Passkey Lock-In Has Been the Hidden Dealbreaker
Passkeys promise a future beyond passwords, using cryptographic keys and device biometrics instead of memorised strings. Yet one problem has quietly stalled adoption: once you created passkeys in a particular password manager, you were effectively stuck there. Unlike traditional passwords, which export easily as text files, passkeys were tied to a specific ecosystem, making it painful to switch apps without recreating login credentials site by site. Even security-conscious users who liked the technology hesitated to commit, fearing they would lose access or be locked into a single vendor. Industry bodies such as the FIDO Alliance responded by defining standards for moving passkeys between apps securely. That work is now bearing fruit, and the emerging passkey import export ecosystem is starting to look much more like the familiar portability people expect from modern password managers.

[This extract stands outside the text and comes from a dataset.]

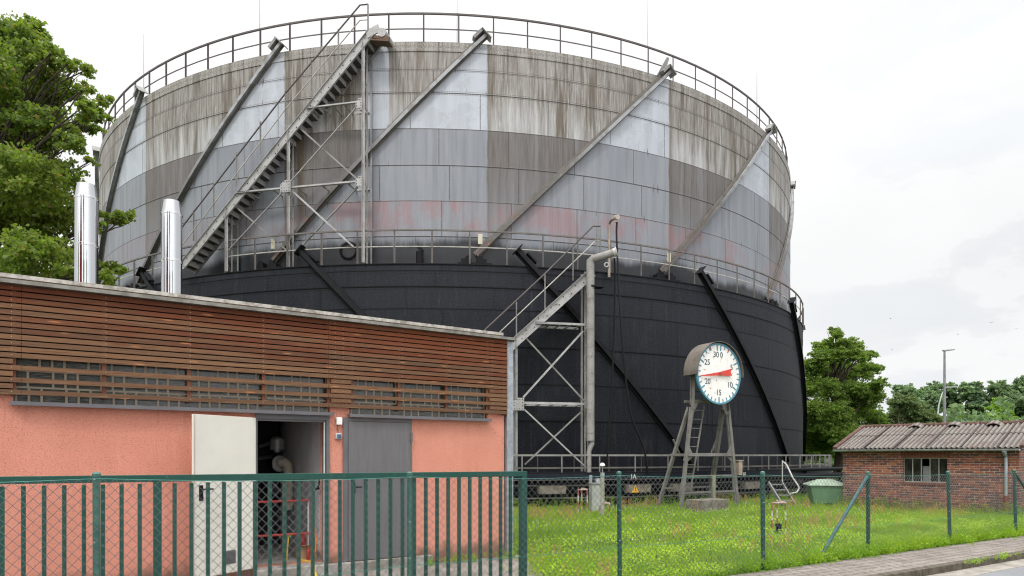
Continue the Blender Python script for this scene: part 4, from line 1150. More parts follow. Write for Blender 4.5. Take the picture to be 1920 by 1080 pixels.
# ================================================================== SLIDING GATE
gd = Vector((.8387, .5446, 0)); gn = Vector((gd.y, -gd.x, 0)); ge = Vector((.200, 8.32, 0))
gate = thing('sliding_gate', 'green steel bar gate behind the wire mesh fence', 'gate', (ge.x, ge.y, 0), math.atan2(gd.y, gd.x))
def gz(x): return 1.503 + .0045 * -x          # top of the gate, local x runs to the right
m = MB(); m.add([(-10, -.03, gz(-10) - .062), (-.0, -.03, gz(0) - .062), (-.0, .03, gz(0) - .062), (-10, .03, gz(-10) - .062), (-10, -.03, gz(-10)), (0, -.03, gz(0)), (0, .03, gz(0)), (-10, .03, gz(-10))], [(0,3,2,1),(4,5,6,7),(0,1,5,4),(1,2,6,5),(2,3,7,6),(3,0,4,7)])
m.build('top_rail', GREENP, gate, bevel=.004)
m = MB(); m.box(-10, -.08, -.03, .03, .09, .17); m.build('bottom_rail', GREENP, gate)
m = MB(); m.box(-.08, .0, -.0305, .045, .06, gz(0) - .063); m.build('end_post', GREENP, gate, bevel=.004)
bar = None; x957 = -.225
for k in range(70):
    x = x957 - .14 * k
    if x < -9.9: break
    wide = k in (27,54)
    if wide:
        m = MB(); m.box(x - .032, x + .032, -.028, .032, .17, gz(x) - .063); m.build('upright', GREENP, gate)
    elif bar is None:
        m = MB(); m.box(-.016, .016, -.016, .016, .171, 1.445); bar = m.build('bar', GREENP, gate); bar.location = (x, 0, 0)
    else: inst(bar, 'bar', gate, (x, 0, 0))

# ================================================================== CHAIN-LINK FENCE
fence = thing('chain_link_fence', 'chain link fence on green round posts along the pavement', 'fence', (3.75, 10.14, 0))
tops = [1.58, 1.565, 1.525, 1.495, 1.460, 1.422, 1.395, 1.393, 1.39]
lean = [0, .004, 0, .012, .008, .004, .04, .03, 0]
for i, (x, y) in enumerate(FP):
    if i == 0: continue
    zt = tops[i] + .0; r = .028 if i in (1,2,3) else .032
    m = MB(); m.tube([(x + lean[i], y, -.1), (x, y, zt - .02)], r, 14); po = m.build('post', GREENP2 if i in (1, 2) else GREENP, fence, world=True, smooth=True)
    m = MB(); m.lathe([(r + .004, -.03), (r + .004, -.005), (r * .6, .008), (.001, .012)], 14, (x, y, zt - .01)); m.build('cap', GREENP2, po, world=True, smooth=True)
    m = MB()
    for z in (.25, .62, 1.0, zt - .06): m.tube([(x - .0, y - r - .0, z), (x + .01, y - r - .015, z)], .007, 6)
    m.build('wire_clip', ZINC, po, world=True)
bp = at(1533, 1050, 11.07); 
m = MB(); m.tube([(bp.x, bp.y, -.03), (6.08, 11.62, 1.34)], .027, 12); m.build('brace', flat('blue_green_brace', (.05, .15, .15), .5, 0, .2, 10, (.03, .09, .09)), fence, world=True, smooth=True)
m = MB(); m.tube([(12.3, 15.5, 0), (10.72, 14.5, 1.30)], .027, 12); m.build('brace', GREENP, fence, world=True, smooth=True)
m = MB(); m.lathe([(.045, -.04), (.045, .03)], 12, (6.11, 11.66, 1.33)); m.build('brace_clamp', GREENP, fence, world=True)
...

Google Password Manager on Android Prepares Passkey Import and Export
Google is quietly testing new passkey management features inside Google Password Manager on Android. Hidden options uncovered in the app’s settings replace the current “Import passwords” and “Export passwords” entries with “Import passwords & passkeys” and “Export passwords & passkeys,” signalling full support for passkey import export workflows. Early testing shows the interface already works: when you tap to import, you’re prompted to select the password manager that currently stores your credentials. Export is more contextual; rather than a raw file dump, Android appears set to prompt you to transfer passkeys when you open another compatible password manager, letting Google’s system broker a secure exchange between apps. Because Android’s broader Credential Exchange Protocol support depends on Google Play Services and Google Password Manager, this interface is a key step toward letting users move passkeys between apps across the entire platform.

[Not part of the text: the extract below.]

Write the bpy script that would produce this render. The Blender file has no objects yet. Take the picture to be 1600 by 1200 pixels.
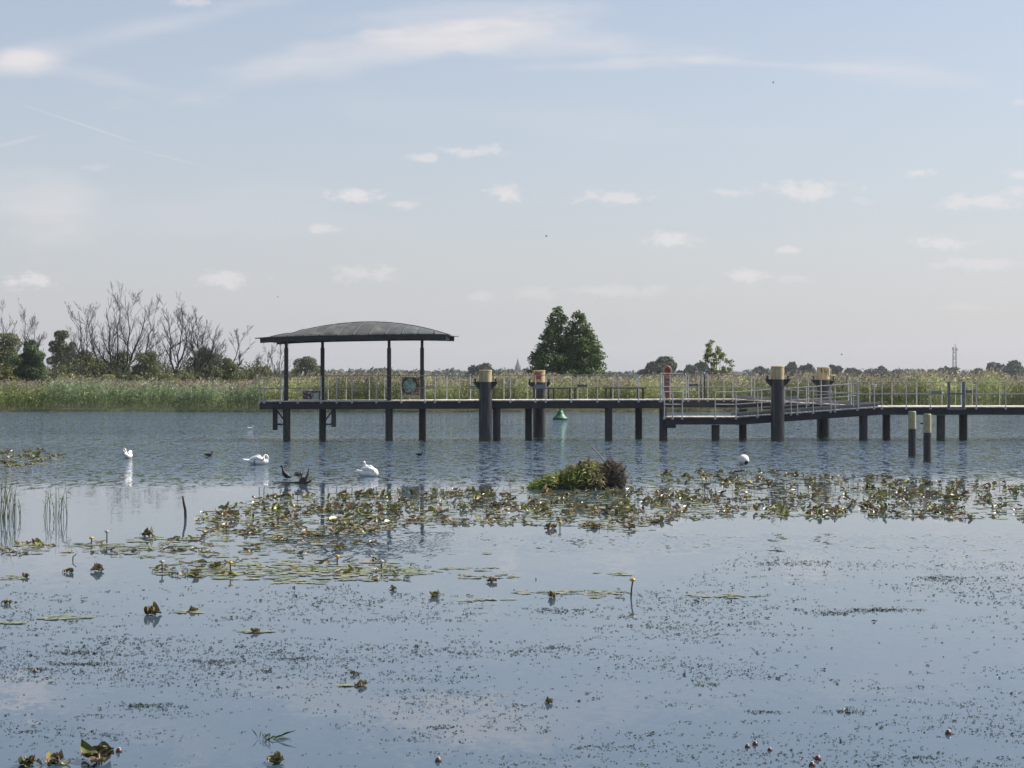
import bpy, math, random
import numpy as np
from mathutils import Vector, Matrix
S = bpy.context.scene
C = S.collection
PI = math.pi

# ------------------------------------------------------------------ camera
F, HC, YH = 3000.0, 2.65, 590.0        # focal length in px of a 1600 px wide picture, eye height, horizon row
cam = bpy.data.objects.new('camera', bpy.data.cameras.new('camera')); C.objects.link(cam)
cam.data.sensor_width = 36; cam.data.lens = 36*F/1600
cam.location = (0, 0, HC); cam.rotation_euler = (PI/2, 0, 0)
cam.data.shift_y = -10/1600
cam.data.clip_start = 0.1; cam.data.clip_end = 20000
S.camera = cam
S.render.resolution_x = 1024; S.render.resolution_y = 768

# ------------------------------------------------------------------ light
SUN_AZ, SUN_EL = 70.0, 46.0            # clockwise from the view direction, above the horizon
sd = Vector((math.sin(math.radians(SUN_AZ))*math.cos(math.radians(SUN_EL)),
             math.cos(math.radians(SUN_AZ))*math.cos(math.radians(SUN_EL)), math.sin(math.radians(SUN_EL))))
sun = bpy.data.objects.new('sun', bpy.data.lights.new('sun', 'SUN')); C.objects.link(sun)
sun.data.energy = 5.0; sun.data.angle = math.radians(0.6); sun.data.color = (1, 0.95, 0.87)
sun.rotation_euler = (-sd).to_track_quat('-Z', 'Y').to_euler()
S.view_settings.view_transform = 'Standard'; S.view_settings.look = 'None'
S.view_settings.exposure = 0.68; S.view_settings.gamma = 1
SKY_STRENGTH = 0.082

world = bpy.data.worlds.new('World'); S.world = world; world.use_nodes = True
W = world.node_tree; W.nodes.clear()
def wn(t, **k):
    n = W.nodes.new(t)
    for a, b in k.items(): setattr(n, a, b)
    return n
def wl(a, b): W.links.new(a, b)
def wm(op, a, b=None, clamp=False):
    n = wn('ShaderNodeMath', operation=op, use_clamp=clamp)
    for i, v in enumerate((a, b)):
        if v is None: continue
        if isinstance(v, (int, float)): n.inputs[i].default_value = v
        else: wl(v, n.inputs[i])
    return n.outputs[0]
sky = wn('ShaderNodeTexSky', sky_type='NISHITA', sun_disc=False)
sky.sun_elevation = math.radians(SUN_EL); sky.sun_rotation = math.radians(SUN_AZ)
sky.air_density = 1.0; sky.dust_density = 1.6; sky.ozone_density = 1.5; sky.altitude = 0
tc = wn('ShaderNodeTexCoord'); sx = wn('ShaderNodeSeparateXYZ'); wl(tc.outputs['Generated'], sx.inputs[0])
yc = wm('MAXIMUM', sx.outputs[1], 0.02)
u = wm('DIVIDE', sx.outputs[0], yc); v = wm('DIVIDE', sx.outputs[2], yc)
uv = wn('ShaderNodeCombineXYZ'); wl(u, uv.inputs[0]); wl(v, uv.inputs[1])
def wnoise(scale, detail, rough, stretch=(1, 1, 1), off=0):
    mp = wn('ShaderNodeMapping'); mp.inputs['Scale'].default_value = stretch; mp.inputs['Location'].default_value = (off, off, 0)
    wl(uv.outputs[0], mp.inputs[0])
    n = wn('ShaderNodeTexNoise'); n.inputs['Scale'].default_value = scale; n.inputs['Detail'].default_value = detail
    n.inputs['Roughness'].default_value = rough; wl(mp.outputs[0], n.inputs[0])
    return n.outputs['Fac']
fine = wnoise(85, 7, 0.68, (1, 1.7, 1)); broad = wnoise(9, 4, 0.6, (1, 3.4, 1), 3.1)
def cloud(px, py, w, h, s, rot=0, noise=fine, k=1.3, soft=0.75, flat=True):
    """one cloud as a direction in the sky: centre, half sizes in picture px, strength"""
    mp = wn('ShaderNodeMapping', vector_type='TEXTURE')
    mp.inputs['Location'].default_value = ((px-800)/F, (590-py)/F, 0)
    mp.inputs['Rotation'].default_value = (0, 0, math.radians(rot))
    mp.inputs['Scale'].default_value = (w/F, h/F, 1)
    wl(uv.outputs[0], mp.inputs[0])
    ln = wn('ShaderNodeVectorMath', operation='LENGTH'); wl(mp.outputs[0], ln.inputs[0])
    d = wm('ADD', ln.outputs['Value'], wm('MULTIPLY', wm('SUBTRACT', noise, 0.5), k*2))
    mr = wn('ShaderNodeMapRange', interpolation_type='SMOOTHSTEP'); wl(d, mr.inputs[0])
    mr.inputs[1].default_value = 1.0; mr.inputs[2].default_value = 1.0-soft
    mr.inputs[3].default_value = 0; mr.inputs[4].default_value = s
    return mr.outputs[0]
total = None
CL = [(555,303,52,15,.8),(625,320,38,8,.5),(793,304,42,17,.75),(735,236,62,11,.6),(668,246,34,9,.6),(965,308,78,13,.65),
      (1135,300,36,8,.55),(1255,297,78,18,.75),(1432,271,34,8,.7),(1590,271,22,12,.6),(1530,316,85,16,.65),(1592,300,30,12,.6),
      (1050,376,52,17,.7),(1235,391,32,9,.6),(1470,381,60,13,.65),(1530,413,95,13,.45),(1165,430,42,17,.65),(1350,313,30,8,.3),
      (505,358,32,11,.55),(350,436,62,18,.6),(565,428,60,17,.5),(45,438,62,17,.7),(752,464,30,12,.35),(970,455,120,12,.35),
      (1595,160,20,12,.5),(830,458,50,14,.3),(300,4,40,10,.5),(1520,480,60,8,.25),(150,262,30,9,.3),(1245,436,40,9,.3)]
for a in CL:
    c = cloud(*a[:4], a[4]*.9, k=1.8, soft=.9)
    total = c if total is None else wm('MAXIMUM', total, c)
CI = [(520,95,440,40,.42,10),(900,68,330,38,.42,-2),(960,100,240,14,.35,3),(40,100,80,26,.5,4),(60,330,150,80,.3,0),(250,40,330,30,.3,12),
      (700,20,300,30,.28,3),(1200,100,300,10,.22,-3),(1450,120,250,30,.2,-5),(30,220,70,6,.25,14),(300,330,500,60,.12,2),(800,180,500,40,.1,-4),(200,130,260,22,.2,-12)]
for a in CI:
    c = cloud(*a, noise=broad, k=1.2, soft=0.95)
    total = wm('ADD', total, c)
# vapour trail
c = cloud(130, 195, 150, 2.2, .28, -18.5, noise=fine, k=.5, soft=.8); total = wm('ADD', total, c)
c = cloud(260, 245, 100, 2.2, .18, -14, noise=fine, k=.5, soft=.8); total = wm('ADD', total, c)
total = wm('MULTIPLY', total, wm('MULTIPLY', wm('GREATER_THAN', sx.outputs[1], 0.05), 0.95))
# clouds in the rest of the sky
gn = wn('ShaderNodeTexNoise'); gn.inputs['Scale'].default_value = 3.0; gn.inputs['Detail'].default_value = 5
gm = wn('ShaderNodeMapping'); gm.inputs['Scale'].default_value = (1, 1, 3); wl(tc.outputs['Generated'], gm.inputs[0]); wl(gm.outputs[0], gn.inputs[0])
gr = wn('ShaderNodeMapRange'); wl(gn.outputs['Fac'], gr.inputs[0]); gr.inputs[1].default_value = .5; gr.inputs[2].default_value = .75; gr.inputs[4].default_value = .25
up = wn('ShaderNodeMapRange'); wl(sx.outputs[2], up.inputs[0]); up.inputs[1].default_value = .2; up.inputs[2].default_value = .32
total = wm('MINIMUM', wm('ADD', total, wm('MULTIPLY', gr.outputs[0], up.outputs[0])), 1.0)
mixc = wn('ShaderNodeMix', data_type='RGBA'); wl(total, mixc.inputs['Factor'])
hs = wn('ShaderNodeHueSaturation'); hs.inputs["Saturation"].default_value = 0.92; hs.inputs['Value'].default_value = 1.0
wl(sky.outputs[0], hs.inputs['Color'])
veil = wn('ShaderNodeMix', data_type='RGBA'); 
vf = wn('ShaderNodeMapRange'); wl(sx.outputs[2], vf.inputs[0]); vf.inputs[1].default_value = .02; vf.inputs[2].default_value = .30; vf.inputs[3].default_value = .6; vf.inputs[4].default_value = .12
wl(vf.outputs[0], veil.inputs['Factor']); wl(hs.outputs[0], veil.inputs['A']); veil.inputs['B'].default_value = (4.85, 4.85, 5.45, 1)
wl(veil.outputs['Result'], mixc.inputs['A']); mixc.inputs['B'].default_value = (6.4, 6.05, 6.05, 1)
bg = wn('ShaderNodeBackground'); bg.inputs[1].default_value = SKY_STRENGTH; wl(mixc.outputs['Result'], bg.inputs[0])
wo = wn('ShaderNodeOutputWorld'); wl(bg.outputs[0], wo.inputs[0])

# ------------------------------------------------------------------ helpers
def at(px, py, Y):
    """the point at distance Y seen at (px, py) of the 1600 x 1200 photograph"""
    return Vector(((px-800)*Y/F, Y, HC-(py-YH)*Y/F))
def dist(py): return F*HC/(py-YH)
def on_water(px, py): d = dist(py); return Vector(((px-800)*d/F, d, 0))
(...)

Apple Passwords Shows What Full Passkey Portability Looks Like
Apple’s built-in Passwords app already demonstrates how smooth passkey portability can be. On devices running the latest iOS and macOS releases, you can open Passwords, choose “Export Data to Another App,” and then select specific logins that contain passkeys or simply export everything. The system then presents a list of supported third-party password managers, such as 1Password and Bitwarden, and hands off the data securely. This import/export flow is powered by the same FIDO-backed standards that Google is now embracing, and it has been enough to convince some previously reluctant users to fully adopt passkeys. Knowing that you can move passkeys between apps without manually recreating each credential eliminates a major psychological and practical barrier. Apple’s implementation effectively serves as a real-world proof of concept for password manager portability, showing that vendor lock-in doesn’t have to be the price of stronger authentication.

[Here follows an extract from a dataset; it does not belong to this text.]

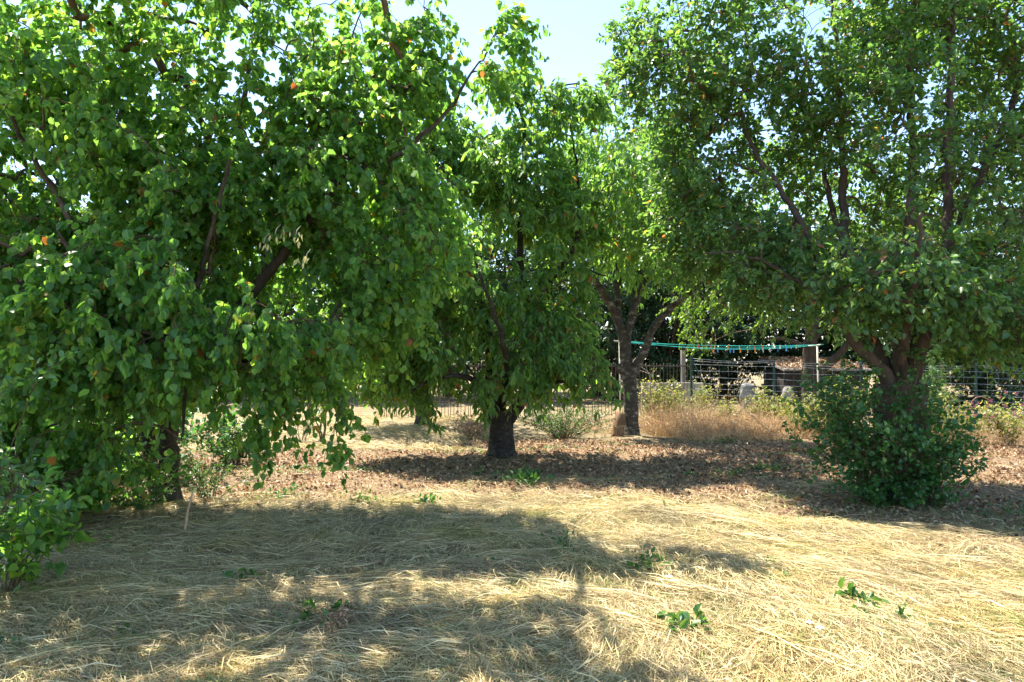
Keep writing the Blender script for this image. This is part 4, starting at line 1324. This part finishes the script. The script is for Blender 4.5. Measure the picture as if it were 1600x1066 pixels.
# tree with the leaning trunk beyond the fence
b = on_ground(1265, 640, 20.5)
limbs = [
    [(b, .24), (P(1264, 590, 20.5), .20), (P(1266, 545, 20.5), .185), (P(1271, 487, 20.4), .16), (P(1268, 430, 20.3), .12), (P(1262, 340, 20.3), .07), (P(1260, 260, 20.3), .03)],
    LP((1268, 592, 20.5, .14), (1292, 572, 20.2, .11), (1315, 548, 20.0, .10), (1345, 520, 19.8, .07), (1390, 480, 19.6, .03)),
    LP((1266, 542, 20.5, .07), (1240, 534, 20.1, .055), (1218, 528, 19.8, .045), (1195, 530, 19.6, .02)),
    LP((1272, 530, 20.4, .09), (1290, 512, 20.2, .075), (1312, 500, 20.0, .05), (1350, 470, 19.8, .025)),
    LP((1270, 480, 20.4, .10), (1220, 430, 20.2, .07), (1160, 400, 20.0, .045), (1110, 380, 19.8, .02)),
    LP((1270, 460, 20.4, .10), (1330, 400, 20.6, .07), (1400, 340, 20.8, .03)),
]
blobs = [E(1150, 440, 20.0, 120, 85, 2.0, 1.2), E(1260, 330, 20.5, 170, 120, 2.6), E(1390, 400, 20.4, 130, 100, 2.2), E(1110, 510, 19.6, 45, 28, .8, 1.6), E(1195, 505, 19.7, 45, 22, .8, 1.4), E(1340, 500, 19.8, 60, 40, .9)]
make_tree('orchard_tree', 'old tree with a dark bare trunk and low crooked limbs right behind the clothesline', 'tree', b, limbs, blobs, 420, 0.3,
          tpl_oval(0.5), M['far_leaf'], M['bark_plum'], 0.105, 5, 9, 0.42, 'droop')
# dark trunked tree behind the middle cherry
b = on_ground(660, 660, 15.8)
limbs = [[(b, .17), (P(660, 620, 15.8), .13), (P(658, 570, 15.8), .12), (P(652, 500, 15.8), .09), (P(640, 420, 15.8), .05), (P(630, 330, 15.8), .02)],
         LP((658, 575, 15.8, .07), (610, 510, 15.5, .05), (560, 470, 15.3, .02)), LP((655, 540, 15.8, .07), (700, 480, 16.0, .05), (740, 430, 16.2, .02))]
blobs = [E(650, 420, 15.8, 120, 130, 1.9), E(570, 480, 15.4, 60, 50, 1.0), E(600, 560, 15.2, 45, 28, .6, 1.4)]
make_tree('orchard_tree', 'small orchard tree with a dark trunk standing behind the left side of the middle cherry', 'tree', b, limbs, blobs, 300, 0.27, tpl_lance(.42), M['cherry_leaf'], M['bark'], .12, 5, 8, .36, 'droop')


# ------------------------------------------------------------------ belt of trees behind: three kinds, then copies
def belt_tree(name, label, height, width, low, mat, size, n, habit, loc):
    limbs = [[((0, 0, 0), .22), ((.05, 0, height * .15), .18), ((-.05, .05, height * .35), .14), ((.05, 0, height * .6), .08), ((0, 0, height * .9), .02)]]
    for k in range(7):
        a = k * 2.4 + rng.random()
        z0 = height * rng.uniform(.12, .4)
        limbs.append([((0, 0, z0), .09), ((math.cos(a) * width * .22, math.sin(a) * width * .22, z0 + height * .12), .06), ((math.cos(a) * width * .4, math.sin(a) * width * .4, z0 + height * .3), .02)])
    blobs = []
    for k in range(13):
        a = k * 2.4
        f = k / 12
        z = low + (height - low) * (.12 + .8 * f)
        r = width * .5 * (1 - .6 * f ** 2) * rng.uniform(.7, 1.05)
        q = rng.uniform(.75, 1.2)
        blobs.append(((math.cos(a) * r * .55, math.sin(a) * r * .55, z), (width * .25 * q, width * .25 * q, (height - low) * .16 * q), 1.0))
    blobs.append(((0, 0, low + (height - low) * .45), (width * .38, width * .38, (height - low) * .42), .8))
    r = make_tree(name, label, 'tree', np.zeros(3), [[(np.array(p, float), q) for p, q in L] for L in limbs], blobs, n, .3, tpl_oval(.55), mat, M['bark'], size, 6, 8, .5, habit, group='trees closing the orchard off at the back', limb_sides=7, branch_min=.008)
    r.location = loc
    return r


def copy_tree(src, label, loc, rz, s, sz=None):
    r = src.copy()
    C.objects.link(r)
    r.location = loc
    r.rotation_euler = (0, 0, rz)
    r.scale = (s, s, sz or s)
    r['label'] = label
    for ch in src.children:
        c2 = ch.copy()
        C.objects.link(c2)
        c2.parent = r
    return r


kinds = {
    'dark': belt_tree('evergreen_tree', 'x', 8.0, 6.0, 0.1, M['hedge_leaf'], .145, 400, 'spread', (0, 0, 0)),
    'mid': belt_tree('broadleaf_tree', 'x', 8.5, 6.5, 0.7, M['far_leaf'], .15, 380, 'droop', (0, 0, 0)),
    'light': belt_tree('pale_tree', 'x', 7.5, 6.0, 0.5, M['far_leaf'], .13, 360, 'up', (0, 0, 0)),
}
belt = [  # px at depth d
    (-120, 24, 'mid', .95, 'green tree behind the fruit tree, farthest toward the left edge'), (20, 27, 'dark', 1.0, 'dark evergreen behind the left edge of the big fruit tree'),
    (150, 25, 'mid', .95, 'green tree directly behind the middle of the big fruit tree crown'), (290, 28, 'dark', 1.0, 'dark evergreen behind the trunk of the big fruit tree'),
    (400, 26, 'mid', .9, 'green tree behind the right half of the big fruit tree'), (500, 30, 'dark', 1.05, 'dark evergreen behind the sunny gap of hay'),
    (590, 26, 'light', .95, 'pale green tree seen past the right edge of the big fruit tree'), (700, 29, 'mid', 1.0, 'green tree behind the left half of the middle cherry'),
    (790, 26, 'dark', .85, 'dark evergreen straight behind the middle cherry trunk'), (850, 31, 'light', 1.05, 'pale green tree behind the right half of the middle cherry'),
    (930, 29, 'mid', .95, 'green tree seen between the two cherry trees'), (960, 25, 'dark', .72, 'low dark evergreen left of the clothesline post'),
    (1035, 26, 'dark', .78, 'dark evergreen behind the left end of the clothesline'), (1060, 31, 'light', 1.1, 'pale green tree high behind the clothesline'),
    (1130, 26.5, 'dark', .8, 'dark evergreen behind the clothes pegs'), (1220, 27, 'dark', .9, 'dark evergreen behind the low shed'),
    (1310, 26.5, 'dark', .9, 'dark evergreen behind the left stems of the plum tree'), (1420, 28, 'mid', .95, 'green tree behind the plum tree trunk'),
    (1440, 23, 'dark', .62, 'low dark evergreen right behind the spiky plant'), (1530, 22.5, 'dark', .7, 'dark evergreen behind the right stretch of wire fence'), (1620, 24, 'dark', .85, 'dark evergreen at the right end of the wire fence'), (1600, 29, 'mid', 1.0, 'green tree above the right end of the wire fence'),
    (1740, 27, 'mid', 1.0, 'green tree just past the right edge of the picture'),
]
used = set()
for px, d, kd, s, lab in belt:
    x = (px - 800) / FPX * d
    loc = (x, d, float(H(x, d)))
    src = kinds[kd]
    if kd not in used:
        used.add(kd)
        src.location = loc
        src.rotation_euler = (0, 0, rng.uniform(0, 6.28))
        src.scale = (s, s, s)
        src['label'] = lab
    else:
        copy_tree(src, lab, loc, rng.uniform(0, 6.28), s, s * rng.uniform(.9, 1.08))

Credential Exchange Protocol Brings Cross-Platform Passkey Freedom
Under the hood, this new flexibility is driven by the Credential Exchange Protocol (CXP), an emerging standard promoted by the FIDO Alliance. CXP defines how one password manager can securely hand off passkeys to another without exposing private keys or weakening security guarantees. Major players like Apple, Google, Bitwarden and 1Password are now aligning around this model, which means passkey migration can work consistently across different devices and apps. On Android, CXP-based transfers will rely on Google Play Services and Google Password Manager to route keys between providers, while Apple’s platforms already ship a working implementation inside the Passwords app. As more services integrate these passkey management features, moving accounts should feel less like starting from scratch and more like a routine migration—critical for people juggling multiple devices and ecosystems.

Why Passkey Portability Changes the Future of Authentication
Making it easy to move passkeys between apps removes one of the last big reasons to delay switching from passwords. When users can export passkeys from a built-in manager to a specialised app—or vice versa—without losing access, password manager portability starts to resemble what we already enjoy with email or files. That, in turn, encourages people to adopt passkeys more broadly, since there is no longer a long-term penalty for choosing the “wrong” app today. For providers, it raises the stakes: they can no longer rely on lock-in and must compete on usability, security extras and cross-platform sync. Combined with phishing resistance and biometric convenience, seamless passkey import export support could push passkeys from niche feature to default login method, finally realising the industry’s vision of safer, passwordless authentication that works across all your devices.